J. M. Published in 2018-01-12 18:43:46Z

This question already has an answer here:

  • Interrupt sleep in bash with a signal trap 3 answers
  • Catch signal in bash but don't finish currently running command 1 answer

Let's say I have a shell and another external shell. On the first shell I run bash: This is the parent bash. In the parent bash I set a trap with trap exit INT for example. Then I run bash again inside this parent bash, so I get a child bash where I do whatever. Then from the external shell, if I try to kill the parent bash's PID with -INT flag it does not do anything. Once I exit the child bash then it returns to the parent bash and executes the trap and kills the parent bash right away.

My main question is How can I force a trap to be executed right away, even if the corresponding bash has some subshells open? How can I work around it? I don't want brutal execution like -9 since I still want my bash's trap to do specific clean up work.

INT doesnt seem to matter. Example: In one shell run:

trap "echo HELLO" TERM

In the other shell write:

kill -TERM (pid that you read in ps)

it won't do anything until you actually exit the child bash

Chris Dodd
Chris Dodd Reply to 2018-01-12 18:56:07Z

You're running into the special handling tht shells do for keyboard interrupts (SIGINT and SIGQUIT).
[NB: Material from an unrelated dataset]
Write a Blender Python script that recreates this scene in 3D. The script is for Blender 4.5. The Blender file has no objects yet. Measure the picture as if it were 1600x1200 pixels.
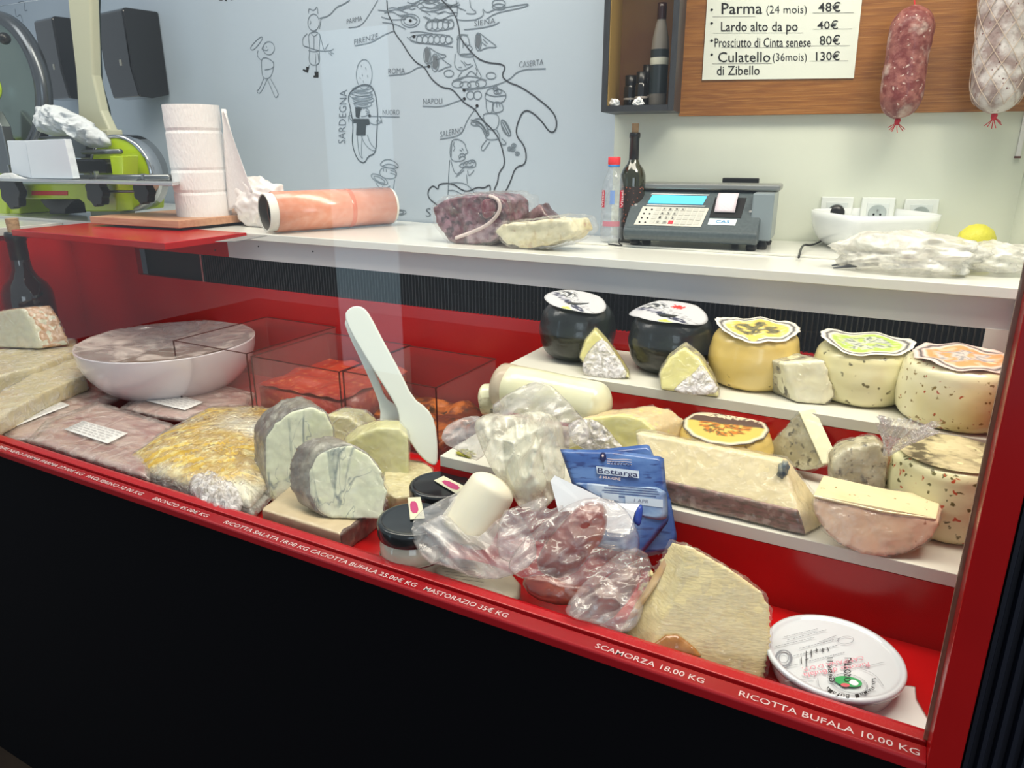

These signals are sent by the terminal to entire process groups, but should in general just kill the 'foreground' process in the group.

The way this actually works is that when a shell (any shell, not just bash) invokes a child (any child process, shell or executable or whatever) and immediately waits for the child's completion (a foreground command in the shell), while it is waiting, it ignores SIGINT (and SIGQUIT) signals. Once the child completes (which may be due to the child exiting from the SIGINT signal from the keyboard), the shell becomes foreground again and no longer ignores SIGINT/SIGQUIT.

The takeaway from this is that you should not use the keyboard control signals for things other than keyboard control actions. If you want to terminate the parent shell regardless of its state, use a SIGTERM signal. That's what the TERM signal is for.